04/16/2026
I wanna talk about something I hear almost every day.
I’ll get a call or a text from a potential client, wanting to know how I can help them with their digital presence. Typically, I explain to them that the lowest cost entry point is my Boot Camp, where I teach them how to do it for themselves and then I monitor their progress for a while, giving tips and feedback. This entry point costs $250.
Costs go up from there. If you want me to do your social media for you, optimize your Google profile for you, create content, write blogs, edit videos, etc., then the cost, of course, goes up.
I understand that startups don’t have a lot of operating capital; this is normal. This is why I offer the $250 boot camp for people who still have the time to do it for themselves in order to save money for small businesses, particularly ones that are just getting started and don’t have a lot of profit to work with.
Inevitably, a lot of these businesses will tell me they don’t currently have the $250 to spend on marketing. $250 for a one time
spend that will pay dividends to your business forever.
This worries me. The simple truth is this: the old adage “you have to spend money to make money” is true. There is no zero dollar entry point into owning an operating a successful business.
If you are reaching out to me, wanting to know how to get clients and how to grow your business, you clearly are not at your capacity yet.
I promise my services bring results. But not if you don’t utilize them. If you don’t have enough clients, enough sales, enough profit coming from your business, you have to do something. We all understand that your doing nothing will continue to get the same results that you’re currently having.
I find this to be true for female business owners in particular. We are trained to be so careful with our money, and put everyone else and everything else first.
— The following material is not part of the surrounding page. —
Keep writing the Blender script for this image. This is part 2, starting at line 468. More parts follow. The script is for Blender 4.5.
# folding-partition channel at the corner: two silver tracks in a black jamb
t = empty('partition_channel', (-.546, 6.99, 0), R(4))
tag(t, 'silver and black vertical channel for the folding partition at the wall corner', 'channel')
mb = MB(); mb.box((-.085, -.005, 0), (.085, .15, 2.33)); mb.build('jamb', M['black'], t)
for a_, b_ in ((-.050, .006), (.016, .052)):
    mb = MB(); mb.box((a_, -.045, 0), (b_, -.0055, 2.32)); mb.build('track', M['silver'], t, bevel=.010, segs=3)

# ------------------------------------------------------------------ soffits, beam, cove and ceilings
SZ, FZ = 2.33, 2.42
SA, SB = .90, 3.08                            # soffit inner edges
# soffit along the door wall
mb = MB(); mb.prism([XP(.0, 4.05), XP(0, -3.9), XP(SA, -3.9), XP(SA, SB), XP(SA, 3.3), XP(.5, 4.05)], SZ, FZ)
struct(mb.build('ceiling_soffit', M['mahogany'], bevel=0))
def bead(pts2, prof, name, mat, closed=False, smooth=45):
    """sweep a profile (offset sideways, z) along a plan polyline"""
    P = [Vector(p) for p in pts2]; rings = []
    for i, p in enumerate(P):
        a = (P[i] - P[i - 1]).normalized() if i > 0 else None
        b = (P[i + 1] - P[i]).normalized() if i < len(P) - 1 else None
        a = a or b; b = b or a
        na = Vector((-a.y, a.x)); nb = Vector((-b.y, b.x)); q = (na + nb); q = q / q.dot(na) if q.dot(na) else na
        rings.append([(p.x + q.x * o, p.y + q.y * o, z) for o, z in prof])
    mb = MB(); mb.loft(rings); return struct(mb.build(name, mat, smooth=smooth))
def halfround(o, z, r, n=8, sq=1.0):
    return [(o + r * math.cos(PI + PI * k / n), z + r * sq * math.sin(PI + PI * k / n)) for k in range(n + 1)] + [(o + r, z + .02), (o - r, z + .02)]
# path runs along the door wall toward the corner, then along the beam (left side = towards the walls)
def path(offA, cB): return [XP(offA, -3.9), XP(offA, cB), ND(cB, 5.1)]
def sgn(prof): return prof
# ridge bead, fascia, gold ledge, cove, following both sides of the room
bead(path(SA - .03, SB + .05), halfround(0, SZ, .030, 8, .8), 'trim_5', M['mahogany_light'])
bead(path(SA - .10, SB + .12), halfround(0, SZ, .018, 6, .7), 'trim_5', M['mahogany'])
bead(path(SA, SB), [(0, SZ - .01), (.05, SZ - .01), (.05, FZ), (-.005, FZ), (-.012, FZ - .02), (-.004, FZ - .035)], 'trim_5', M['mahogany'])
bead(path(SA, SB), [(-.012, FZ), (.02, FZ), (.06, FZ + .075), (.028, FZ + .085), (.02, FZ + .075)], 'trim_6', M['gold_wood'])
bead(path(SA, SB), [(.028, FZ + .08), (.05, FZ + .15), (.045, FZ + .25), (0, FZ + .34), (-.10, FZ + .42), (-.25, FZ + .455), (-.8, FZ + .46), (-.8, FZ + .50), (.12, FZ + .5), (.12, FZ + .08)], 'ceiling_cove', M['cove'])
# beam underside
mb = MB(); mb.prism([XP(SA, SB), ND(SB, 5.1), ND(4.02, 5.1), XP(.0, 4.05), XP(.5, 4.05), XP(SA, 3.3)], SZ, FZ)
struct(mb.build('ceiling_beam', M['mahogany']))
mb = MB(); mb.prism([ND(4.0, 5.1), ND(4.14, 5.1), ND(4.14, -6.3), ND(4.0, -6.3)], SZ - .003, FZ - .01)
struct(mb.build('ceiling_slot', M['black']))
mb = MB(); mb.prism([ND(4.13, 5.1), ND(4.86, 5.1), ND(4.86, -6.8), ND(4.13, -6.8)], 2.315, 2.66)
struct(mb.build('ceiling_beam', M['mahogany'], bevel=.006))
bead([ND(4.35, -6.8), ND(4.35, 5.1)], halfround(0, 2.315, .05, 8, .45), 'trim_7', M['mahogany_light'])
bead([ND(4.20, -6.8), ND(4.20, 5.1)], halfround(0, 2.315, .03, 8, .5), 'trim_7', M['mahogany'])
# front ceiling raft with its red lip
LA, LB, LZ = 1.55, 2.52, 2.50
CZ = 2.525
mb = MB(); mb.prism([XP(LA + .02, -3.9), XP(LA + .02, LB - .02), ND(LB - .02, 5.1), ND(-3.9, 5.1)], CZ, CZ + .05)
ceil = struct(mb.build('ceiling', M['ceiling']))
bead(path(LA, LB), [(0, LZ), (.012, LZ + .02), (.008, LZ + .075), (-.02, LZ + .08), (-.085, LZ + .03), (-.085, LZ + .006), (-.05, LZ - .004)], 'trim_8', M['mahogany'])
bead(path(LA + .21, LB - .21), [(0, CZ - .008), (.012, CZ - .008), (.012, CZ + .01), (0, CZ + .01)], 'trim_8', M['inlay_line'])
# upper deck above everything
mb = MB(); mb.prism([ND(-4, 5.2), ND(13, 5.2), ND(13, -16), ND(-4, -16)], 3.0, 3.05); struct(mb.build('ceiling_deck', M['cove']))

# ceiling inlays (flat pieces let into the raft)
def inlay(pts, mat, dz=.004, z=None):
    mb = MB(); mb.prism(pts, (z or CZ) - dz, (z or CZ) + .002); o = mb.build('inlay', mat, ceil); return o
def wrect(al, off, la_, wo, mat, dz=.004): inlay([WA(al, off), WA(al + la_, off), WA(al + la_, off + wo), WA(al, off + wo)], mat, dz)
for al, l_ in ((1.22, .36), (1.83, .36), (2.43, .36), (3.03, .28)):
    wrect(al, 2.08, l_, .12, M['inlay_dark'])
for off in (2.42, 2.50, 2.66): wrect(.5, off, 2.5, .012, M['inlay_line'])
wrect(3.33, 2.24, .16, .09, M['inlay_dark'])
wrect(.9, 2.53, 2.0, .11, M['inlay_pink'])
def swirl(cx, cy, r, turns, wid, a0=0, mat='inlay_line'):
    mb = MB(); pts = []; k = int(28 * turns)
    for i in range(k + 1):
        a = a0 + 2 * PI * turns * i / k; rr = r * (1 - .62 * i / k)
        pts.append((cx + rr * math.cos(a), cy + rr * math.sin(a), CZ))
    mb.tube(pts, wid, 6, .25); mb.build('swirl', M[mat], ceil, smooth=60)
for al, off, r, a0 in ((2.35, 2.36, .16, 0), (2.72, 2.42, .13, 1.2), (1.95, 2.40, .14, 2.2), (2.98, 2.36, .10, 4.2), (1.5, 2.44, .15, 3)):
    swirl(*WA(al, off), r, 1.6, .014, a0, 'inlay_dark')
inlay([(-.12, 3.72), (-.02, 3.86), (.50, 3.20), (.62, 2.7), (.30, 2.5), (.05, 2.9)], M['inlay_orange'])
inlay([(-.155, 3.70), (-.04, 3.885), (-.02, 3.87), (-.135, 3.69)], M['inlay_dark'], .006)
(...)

This means our businesses take the hit. And of course, in the long run, that means you have less to give to all of those people and systems in your life. Because you short change yourself and your dreams now, there will be less in the future. For all of you.
Men, usually, are much more apt to see the value of investing in their businesses early, and pushing for that growth. It’s a mindset thing, and it’s probably a patriarchy thing, but who am I to say. I just want the women to see their businesses as every bit as valuable and important as the business owned by the husband, man, partner.
$250. If you can’t spend that on your business, do you really have a business?